→ **Your instructions**
Extract every record, exactly as written, and ignore the pictures.

_ _ _ _

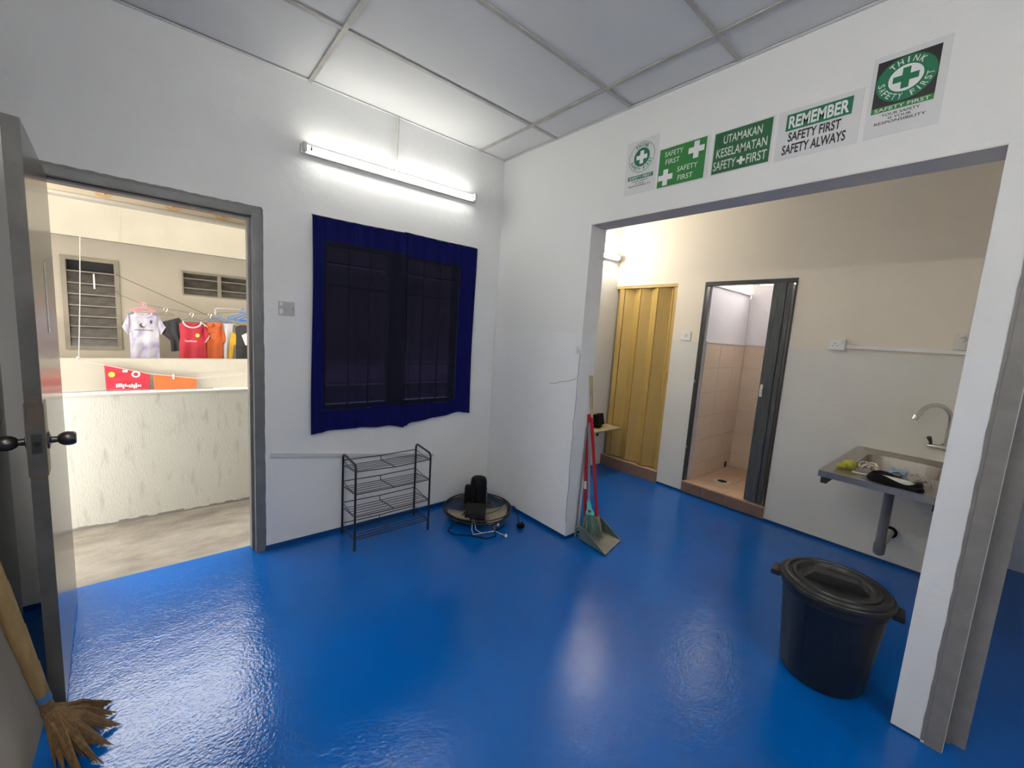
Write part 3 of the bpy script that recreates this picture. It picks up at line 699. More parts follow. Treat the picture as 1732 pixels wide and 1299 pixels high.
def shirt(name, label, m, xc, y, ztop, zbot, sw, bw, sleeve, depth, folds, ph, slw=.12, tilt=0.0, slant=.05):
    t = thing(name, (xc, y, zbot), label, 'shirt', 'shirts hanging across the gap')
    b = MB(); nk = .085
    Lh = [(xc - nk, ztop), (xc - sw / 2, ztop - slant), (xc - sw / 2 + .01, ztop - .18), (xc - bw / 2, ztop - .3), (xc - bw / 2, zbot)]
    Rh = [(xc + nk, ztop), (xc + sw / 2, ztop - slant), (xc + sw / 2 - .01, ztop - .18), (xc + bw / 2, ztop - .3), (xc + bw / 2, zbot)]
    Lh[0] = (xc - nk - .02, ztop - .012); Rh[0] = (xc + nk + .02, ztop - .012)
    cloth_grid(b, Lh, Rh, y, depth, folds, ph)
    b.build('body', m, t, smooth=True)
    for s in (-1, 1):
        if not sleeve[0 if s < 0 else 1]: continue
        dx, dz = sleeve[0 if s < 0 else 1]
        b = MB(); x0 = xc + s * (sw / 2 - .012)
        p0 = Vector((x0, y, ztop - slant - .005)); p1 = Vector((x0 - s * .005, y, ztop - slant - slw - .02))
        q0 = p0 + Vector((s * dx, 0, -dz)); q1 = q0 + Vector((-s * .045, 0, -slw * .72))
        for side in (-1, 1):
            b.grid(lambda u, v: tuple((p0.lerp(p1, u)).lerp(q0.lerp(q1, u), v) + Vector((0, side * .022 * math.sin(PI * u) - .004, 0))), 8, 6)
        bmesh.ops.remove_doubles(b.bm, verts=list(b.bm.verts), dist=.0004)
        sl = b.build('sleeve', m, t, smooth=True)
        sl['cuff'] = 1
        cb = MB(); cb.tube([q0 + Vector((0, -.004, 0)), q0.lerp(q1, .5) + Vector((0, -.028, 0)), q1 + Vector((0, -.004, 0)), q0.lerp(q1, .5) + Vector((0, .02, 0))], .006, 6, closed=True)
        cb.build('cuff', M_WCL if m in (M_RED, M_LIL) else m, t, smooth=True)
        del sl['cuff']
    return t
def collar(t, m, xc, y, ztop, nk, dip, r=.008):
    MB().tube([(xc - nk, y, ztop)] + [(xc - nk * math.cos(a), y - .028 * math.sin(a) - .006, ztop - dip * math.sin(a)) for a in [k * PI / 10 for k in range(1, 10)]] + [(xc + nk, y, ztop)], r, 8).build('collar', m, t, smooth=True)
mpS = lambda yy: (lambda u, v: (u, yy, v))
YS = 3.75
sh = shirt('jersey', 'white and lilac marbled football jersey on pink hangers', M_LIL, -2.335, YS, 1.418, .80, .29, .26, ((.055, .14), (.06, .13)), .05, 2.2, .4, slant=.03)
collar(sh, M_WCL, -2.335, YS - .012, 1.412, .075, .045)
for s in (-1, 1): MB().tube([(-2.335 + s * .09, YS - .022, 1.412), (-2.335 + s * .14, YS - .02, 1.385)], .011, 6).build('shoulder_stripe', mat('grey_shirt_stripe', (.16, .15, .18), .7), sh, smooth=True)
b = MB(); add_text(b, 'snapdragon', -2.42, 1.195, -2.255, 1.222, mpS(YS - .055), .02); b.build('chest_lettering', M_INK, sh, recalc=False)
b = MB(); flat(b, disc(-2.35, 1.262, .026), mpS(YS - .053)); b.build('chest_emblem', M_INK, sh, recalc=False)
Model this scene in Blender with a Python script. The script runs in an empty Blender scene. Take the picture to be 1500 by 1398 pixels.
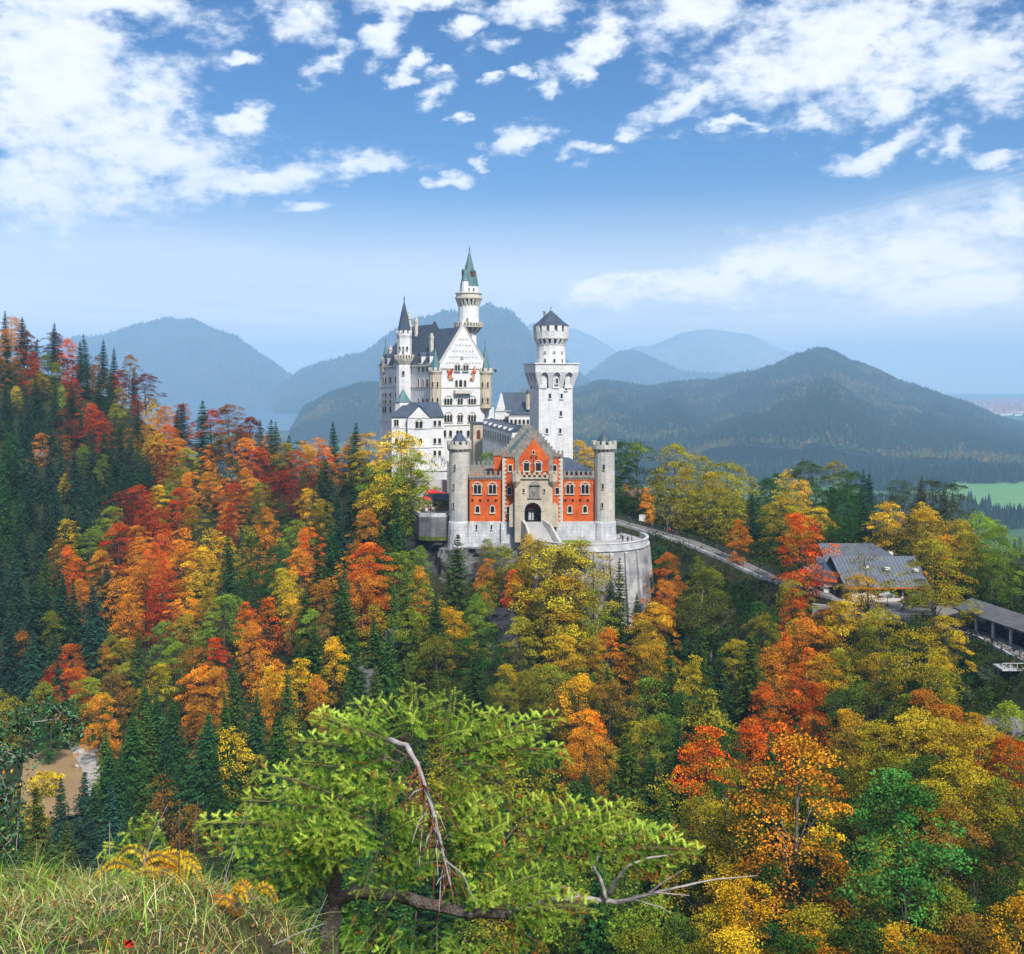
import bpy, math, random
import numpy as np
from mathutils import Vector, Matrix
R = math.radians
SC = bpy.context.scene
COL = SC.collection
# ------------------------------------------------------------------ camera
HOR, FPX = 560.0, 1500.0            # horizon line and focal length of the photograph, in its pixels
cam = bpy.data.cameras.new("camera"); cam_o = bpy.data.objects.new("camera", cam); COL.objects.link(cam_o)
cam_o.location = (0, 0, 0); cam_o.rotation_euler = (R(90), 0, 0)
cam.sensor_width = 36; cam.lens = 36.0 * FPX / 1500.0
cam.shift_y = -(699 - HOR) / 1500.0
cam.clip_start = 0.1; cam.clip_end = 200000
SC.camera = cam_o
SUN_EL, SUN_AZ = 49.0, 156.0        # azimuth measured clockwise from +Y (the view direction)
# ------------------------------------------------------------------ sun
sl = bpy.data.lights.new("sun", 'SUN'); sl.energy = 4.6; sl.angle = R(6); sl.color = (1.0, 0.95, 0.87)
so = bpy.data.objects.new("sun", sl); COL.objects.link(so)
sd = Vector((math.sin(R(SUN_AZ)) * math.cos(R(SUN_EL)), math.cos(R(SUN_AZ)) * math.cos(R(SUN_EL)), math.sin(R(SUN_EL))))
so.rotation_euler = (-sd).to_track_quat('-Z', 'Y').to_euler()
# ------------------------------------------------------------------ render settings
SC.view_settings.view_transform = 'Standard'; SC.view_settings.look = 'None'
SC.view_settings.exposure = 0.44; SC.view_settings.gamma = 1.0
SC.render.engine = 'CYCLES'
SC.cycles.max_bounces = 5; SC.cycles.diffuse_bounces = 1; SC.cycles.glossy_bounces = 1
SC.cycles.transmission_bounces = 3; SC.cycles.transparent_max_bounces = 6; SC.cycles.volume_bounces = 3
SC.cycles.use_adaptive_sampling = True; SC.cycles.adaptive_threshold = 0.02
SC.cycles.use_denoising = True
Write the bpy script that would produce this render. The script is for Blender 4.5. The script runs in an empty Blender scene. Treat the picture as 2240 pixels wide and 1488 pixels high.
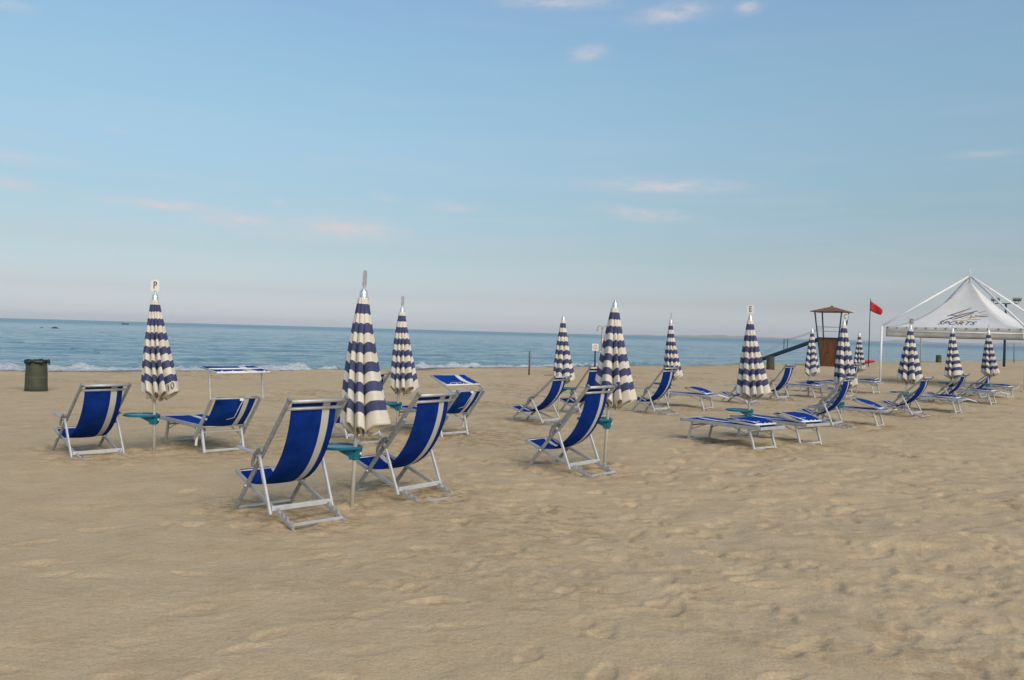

_ _ _ _

→ **Reply to the exercise**
Write part 3 of the bpy script that recreates this picture. It picks up at line 699. More parts follow. Treat the picture as 1732 pixels wide and 1299 pixels high.
def shirt(name, label, m, xc, y, ztop, zbot, sw, bw, sleeve, depth, folds, ph, slw=.12, tilt=0.0, slant=.05):
    t = thing(name, (xc, y, zbot), label, 'shirt', 'shirts hanging across the gap')
    b = MB(); nk = .085
    Lh = [(xc - nk, ztop), (xc - sw / 2, ztop - slant), (xc - sw / 2 + .01, ztop - .18), (xc - bw / 2, ztop - .3), (xc - bw / 2, zbot)]
    Rh = [(xc + nk, ztop), (xc + sw / 2, ztop - slant), (xc + sw / 2 - .01, ztop - .18), (xc + bw / 2, ztop - .3), (xc + bw / 2, zbot)]
    Lh[0] = (xc - nk - .02, ztop - .012); Rh[0] = (xc + nk + .02, ztop - .012)
    cloth_grid(b, Lh, Rh, y, depth, folds, ph)
    b.build('body', m, t, smooth=True)
    for s in (-1, 1):
        if not sleeve[0 if s < 0 else 1]: continue
        dx, dz = sleeve[0 if s < 0 else 1]
        b = MB(); x0 = xc + s * (sw / 2 - .012)
        p0 = Vector((x0, y, ztop - slant - .005)); p1 = Vector((x0 - s * .005, y, ztop - slant - slw - .02))
        q0 = p0 + Vector((s * dx, 0, -dz)); q1 = q0 + Vector((-s * .045, 0, -slw * .72))
        for side in (-1, 1):
            b.grid(lambda u, v: tuple((p0.lerp(p1, u)).lerp(q0.lerp(q1, u), v) + Vector((0, side * .022 * math.sin(PI * u) - .004, 0))), 8, 6)
        bmesh.ops.remove_doubles(b.bm, verts=list(b.bm.verts), dist=.0004)
        sl = b.build('sleeve', m, t, smooth=True)
        sl['cuff'] = 1
        cb = MB(); cb.tube([q0 + Vector((0, -.004, 0)), q0.lerp(q1, .5) + Vector((0, -.028, 0)), q1 + Vector((0, -.004, 0)), q0.lerp(q1, .5) + Vector((0, .02, 0))], .006, 6, closed=True)
        cb.build('cuff', M_WCL if m in (M_RED, M_LIL) else m, t, smooth=True)
        del sl['cuff']
    return t
def collar(t, m, xc, y, ztop, nk, dip, r=.008):
    MB().tube([(xc - nk, y, ztop)] + [(xc - nk * math.cos(a), y - .028 * math.sin(a) - .006, ztop - dip * math.sin(a)) for a in [k * PI / 10 for k in range(1, 10)]] + [(xc + nk, y, ztop)], r, 8).build('collar', m, t, smooth=True)
mpS = lambda yy: (lambda u, v: (u, yy, v))
YS = 3.75
sh = shirt('jersey', 'white and lilac marbled football jersey on pink hangers', M_LIL, -2.335, YS, 1.418, .80, .29, .26, ((.055, .14), (.06, .13)), .05, 2.2, .4, slant=.03)
collar(sh, M_WCL, -2.335, YS - .012, 1.412, .075, .045)
for s in (-1, 1): MB().tube([(-2.335 + s * .09, YS - .022, 1.412), (-2.335 + s * .14, YS - .02, 1.385)], .011, 6).build('shoulder_stripe', mat('grey_shirt_stripe', (.16, .15, .18), .7), sh, smooth=True)
b = MB(); add_text(b, 'snapdragon', -2.42, 1.195, -2.255, 1.222, mpS(YS - .055), .02); b.build('chest_lettering', M_INK, sh, recalc=False)
b = MB(); flat(b, disc(-2.35, 1.262, .026), mpS(YS - .053)); b.build('chest_emblem', M_INK, sh, recalc=False)
Model this scene in Blender with a Python script. The script runs in an empty Blender scene. Take the picture to be 1500 by 1398 pixels.
import bpy, math, random
import numpy as np
from mathutils import Vector, Matrix
R = math.radians
SC = bpy.context.scene
COL = SC.collection
# ------------------------------------------------------------------ camera
HOR, FPX = 560.0, 1500.0            # horizon line and focal length of the photograph, in its pixels
cam = bpy.data.cameras.new("camera"); cam_o = bpy.data.objects.new("camera", cam); COL.objects.link(cam_o)
cam_o.location = (0, 0, 0); cam_o.rotation_euler = (R(90), 0, 0)
cam.sensor_width = 36; cam.lens = 36.0 * FPX / 1500.0
cam.shift_y = -(699 - HOR) / 1500.0
cam.clip_start = 0.1; cam.clip_end = 200000
SC.camera = cam_o
SUN_EL, SUN_AZ = 49.0, 156.0        # azimuth measured clockwise from +Y (the view direction)
# ------------------------------------------------------------------ sun
sl = bpy.data.lights.new("sun", 'SUN'); sl.energy = 4.6; sl.angle = R(6); sl.color = (1.0, 0.95, 0.87)
so = bpy.data.objects.new("sun", sl); COL.objects.link(so)
sd = Vector((math.sin(R(SUN_AZ)) * math.cos(R(SUN_EL)), math.cos(R(SUN_AZ)) * math.cos(R(SUN_EL)), math.sin(R(SUN_EL))))
so.rotation_euler = (-sd).to_track_quat('-Z', 'Y').to_euler()
# ------------------------------------------------------------------ render settings
SC.view_settings.view_transform = 'Standard'; SC.view_settings.look = 'None'
SC.view_settings.exposure = 0.44; SC.view_settings.gamma = 1.0
SC.render.engine = 'CYCLES'
SC.cycles.max_bounces = 5; SC.cycles.diffuse_bounces = 1; SC.cycles.glossy_bounces = 1
SC.cycles.transmission_bounces = 3; SC.cycles.transparent_max_bounces = 6; SC.cycles.volume_bounces = 3
SC.cycles.use_adaptive_sampling = True; SC.cycles.adaptive_threshold = 0.02
SC.cycles.use_denoising = True
Write the bpy script that would produce this render. The script is for Blender 4.5. The script runs in an empty Blender scene. Treat the picture as 2240 pixels wide and 1488 pixels high.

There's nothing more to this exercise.